List of Functions

Marko Rauhamaa marko at pacujo.net
Mon Mar 28 04:58:54 EDT 2016


Jussi Piitulainen <jussi.piitulainen at helsinki.fi>:

> Ben Bacarisse writes:
>> It's shame that anonymous functions (for that's what's being returned
>> here -- a function with no name) were born of a subject that used
>> arbitrary Greek letters for things. We seem stuck with the mysterious
>> but meaningless "lambda" for a very simple and useful idea.
>
> Well said.
>
> Python should have called it "fun".
>
> I have heard that the use of lambda for this purpose was originally
> not an arbitrary choice but a typographical accident. A misinterpreted
> caret or something. I also seem to remember that I've seen some
> discussion on whether the story is true or not, but I forget which way
> it went.

I don't know the etymology of things, but way back when I learned
combinatory logic, the capital letter Λ was used as the name of the
abstraction algorithm.

Combinatory logic was able to express any formula without variables,
which apparently were somewhat of a sore spot for logicians in the early
20th century.
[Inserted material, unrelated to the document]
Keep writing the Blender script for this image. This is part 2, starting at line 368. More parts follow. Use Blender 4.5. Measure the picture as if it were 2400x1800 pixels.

So you took your formula with variables and ran it through
the Λ algorithm to get an equivalent combinator expression that didn't
have any variables.

I always thought the λ calculus arose from the abstraction algorithm.
Once the logicians had "tamed" variables with Λ, they no longer felt the
need to avoid them. You could set aside the clumsy combinators and
incorporate the lambda in the language itself.

...

As for Python, I don't feel a great need for anonymous functions.
However, I keep running into a need for anonymous classes, or, rather,
classless objects. Not a biggie. I just create a one-off inner class and
instantiate it, but I do appreciate Java's syntactic innovation.